Le sensen, ca vous rapelle rien ?

 

       Il s'agit bien sûr d'une liste non exhaustive et 100% subjective de ce qui pour moi appelle à notre imaginaire et notre culture pour nous faire comprendre les inspirations et les symboliques présentes dans ce jeu... Et quelles inspirations.

     

      Des ces dernières, ici, on peut citer de nombreux livres, films, et autres œuvres artistico-culturelles.

     « Does androids dream of electric sheep «  de Phillip K. Dick l'auteur de Sf, en est une bonne, totalement assumée par les développeurs et si vous ne voyez pas de quoi je parle, c'est que vous devez le connaître sous le nom de « Blade Runner », le film qui a fait renommer le livre (sisi serieux -_-).

       Ajoutons ici Matrix, Existenz ... Mais nous les avons déjà vus dans la partie précédente, et je ne veux pas faire de redite, alors pour le cinéma, j'aimerais parler de Inception, pour le coté « Je remix un remix » à la fin, et le coté « on modifie ce dont les gens se rappellent pour qu'ils fassent ce qu'on veut » mais aussi l'Effet Papillon, genre si on change un truc dans le passé (ici c'est dans un souvenir du passé) on altère totalement la réalité (ici, la vision de la réalité par la cible).

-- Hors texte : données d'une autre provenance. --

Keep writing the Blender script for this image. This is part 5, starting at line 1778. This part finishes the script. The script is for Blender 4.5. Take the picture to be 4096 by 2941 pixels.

       C'est aussi et surtout, je ne le répetterais jamais assez, un jeu extrèmement influencé par les philosophies des lumières dont les dévs doivent être les plus grand fans. Autant sur l'importance du lien Parent/Enfant et la nature humaine bonne mais altérée par un choix de société (je citerais ici notre ami Jean-Jacques Rousseau) que sur l'importance de la mémoire individuelle et collective (selon les lumières, il faut que l'homme connaisse son histoire avant d'en écrire une nouvelle).

 

   Sensation Engine Beta 0.74

 

   Avec de telles inspirations, l'histoire, le backgroud, enfin l'univers de ce jeu ne pouvait que se développer dans le bon sens, vers les thèmes récurrents de ce dernier.

 

 

       Pour conclure, je dirais que Remember Me, c'est avant tout un voyage. Dans le futur, dans le passé, mais aussi dans le présent, aujourd'hui, à l'heure des nouvelles technologies totalement AWESOMES telles que les lunettes Google (qui font exactement ce que fait le sensen autour de vous dans le jeu) et les balises GPS à tous les coins de rues, à l'époque du réseau social (mémorize est a la base un réseau social qui permet de partager ses mémoires)... bref de l'humain 2.0 (attention, dans ce soft, le serveur centrale se nomme H3O pour Humain3.0. On en est pas loin...). Ce jeu nous fait nous poser des questions sur nous même, sur la société alentour... Bref, un jeu excellent, qui, au temps ou le monde ouvert semble être le fleuron de la crème de la cerise sur le gâteau du jeu vidéo et du scénar', ne s'enorgueillit pas d'un gameplay ou d'un openworld fascinant, et mise tout sur un scénario ficelé de A à Z, et qui rend bien pâle, pour moi, par exemple, un Skyrim dont l'extrabalèzitude (sic.) du monde oblige peut-être les développeurs à laisser plus de choses au hasard, et plus de vide.